Data segment:
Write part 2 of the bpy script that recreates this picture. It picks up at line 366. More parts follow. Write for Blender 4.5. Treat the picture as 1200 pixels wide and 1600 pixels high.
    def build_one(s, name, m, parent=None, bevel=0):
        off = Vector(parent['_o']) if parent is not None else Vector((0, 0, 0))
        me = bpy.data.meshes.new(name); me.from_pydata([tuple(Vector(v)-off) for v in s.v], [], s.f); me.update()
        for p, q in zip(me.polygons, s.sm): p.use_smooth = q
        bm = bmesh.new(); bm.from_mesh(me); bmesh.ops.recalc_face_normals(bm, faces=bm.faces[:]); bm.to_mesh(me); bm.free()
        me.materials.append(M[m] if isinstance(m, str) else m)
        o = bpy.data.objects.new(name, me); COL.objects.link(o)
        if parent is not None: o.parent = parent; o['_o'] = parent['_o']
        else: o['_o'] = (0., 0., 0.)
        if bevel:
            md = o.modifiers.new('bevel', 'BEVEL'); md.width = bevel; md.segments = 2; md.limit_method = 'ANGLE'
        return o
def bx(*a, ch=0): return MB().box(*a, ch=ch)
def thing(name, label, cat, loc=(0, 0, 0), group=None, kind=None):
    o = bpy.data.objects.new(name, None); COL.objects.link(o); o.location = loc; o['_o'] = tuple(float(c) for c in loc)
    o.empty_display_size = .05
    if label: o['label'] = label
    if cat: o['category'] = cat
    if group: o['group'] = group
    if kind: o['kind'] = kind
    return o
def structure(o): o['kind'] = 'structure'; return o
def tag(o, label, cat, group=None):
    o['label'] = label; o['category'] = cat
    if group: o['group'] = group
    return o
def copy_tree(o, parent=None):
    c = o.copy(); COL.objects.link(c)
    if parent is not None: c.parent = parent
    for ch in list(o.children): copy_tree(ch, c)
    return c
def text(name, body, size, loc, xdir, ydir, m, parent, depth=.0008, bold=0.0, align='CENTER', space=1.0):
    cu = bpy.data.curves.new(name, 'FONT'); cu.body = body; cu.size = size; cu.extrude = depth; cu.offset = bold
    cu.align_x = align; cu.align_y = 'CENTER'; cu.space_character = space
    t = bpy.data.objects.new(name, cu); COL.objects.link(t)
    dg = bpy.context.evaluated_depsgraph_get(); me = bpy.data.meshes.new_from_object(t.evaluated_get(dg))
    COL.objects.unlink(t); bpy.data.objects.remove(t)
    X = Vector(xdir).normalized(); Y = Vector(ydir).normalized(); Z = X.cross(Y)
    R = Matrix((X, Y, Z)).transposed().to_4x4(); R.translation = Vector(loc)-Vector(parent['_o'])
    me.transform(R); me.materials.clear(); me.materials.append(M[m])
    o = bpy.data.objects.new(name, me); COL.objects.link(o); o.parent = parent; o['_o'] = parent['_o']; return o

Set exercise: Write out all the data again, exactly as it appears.

Answer to the task:
Write part 2 of the bpy script that recreates this picture. It picks up at line 366. More parts follow. Write for Blender 4.5. Treat the picture as 1200 pixels wide and 1600 pixels high.
    def build_one(s, name, m, parent=None, bevel=0):
        off = Vector(parent['_o']) if parent is not None else Vector((0, 0, 0))
        me = bpy.data.meshes.new(name); me.from_pydata([tuple(Vector(v)-off) for v in s.v], [], s.f); me.update()
        for p, q in zip(me.polygons, s.sm): p.use_smooth = q
        bm = bmesh.new(); bm.from_mesh(me); bmesh.ops.recalc_face_normals(bm, faces=bm.faces[:]); bm.to_mesh(me); bm.free()
        me.materials.append(M[m] if isinstance(m, str) else m)
        o = bpy.data.objects.new(name, me); COL.objects.link(o)
        if parent is not None: o.parent = parent; o['_o'] = parent['_o']
        else: o['_o'] = (0., 0., 0.)
        if bevel:
            md = o.modifiers.new('bevel', 'BEVEL'); md.width = bevel; md.segments = 2; md.limit_method = 'ANGLE'
        return o
def bx(*a, ch=0): return MB().box(*a, ch=ch)
def thing(name, label, cat, loc=(0, 0, 0), group=None, kind=None):
    o = bpy.data.objects.new(name, None); COL.objects.link(o); o.location = loc; o['_o'] = tuple(float(c) for c in loc)
    o.empty_display_size = .05
    if label: o['label'] = label
    if cat: o['category'] = cat
    if group: o['group'] = group
    if kind: o['kind'] = kind
    return o
def structure(o): o['kind'] = 'structure'; return o
def tag(o, label, cat, group=None):
    o['label'] = label; o['category'] = cat
    if group: o['group'] = group
    return o
def copy_tree(o, parent=None):
    c = o.copy(); COL.objects.link(c)
    if parent is not None: c.parent = parent
    for ch in list(o.children): copy_tree(ch, c)
    return c
def text(name, body, size, loc, xdir, ydir, m, parent, depth=.0008, bold=0.0, align='CENTER', space=1.0):
    cu = bpy.data.curves.new(name, 'FONT'); cu.body = body; cu.size = size; cu.extrude = depth; cu.offset = bold
    cu.align_x = align; cu.align_y = 'CENTER'; cu.space_character = space
    t = bpy.data.objects.new(name, cu); COL.objects.link(t)
    dg = bpy.context.evaluated_depsgraph_get(); me = bpy.data.meshes.new_from_object(t.evaluated_get(dg))
    COL.objects.unlink(t); bpy.data.objects.remove(t)
    X = Vector(xdir).normalized(); Y = Vector(ydir).normalized(); Z = X.cross(Y)
    R = Matrix((X, Y, Z)).transposed().to_4x4(); R.translation = Vector(loc)-Vector(parent['_o'])
    me.transform(R); me.materials.clear(); me.materials.append(M[m])
    o = bpy.data.objects.new(name, me); COL.objects.link(o); o.parent = parent; o['_o'] = parent['_o']; return o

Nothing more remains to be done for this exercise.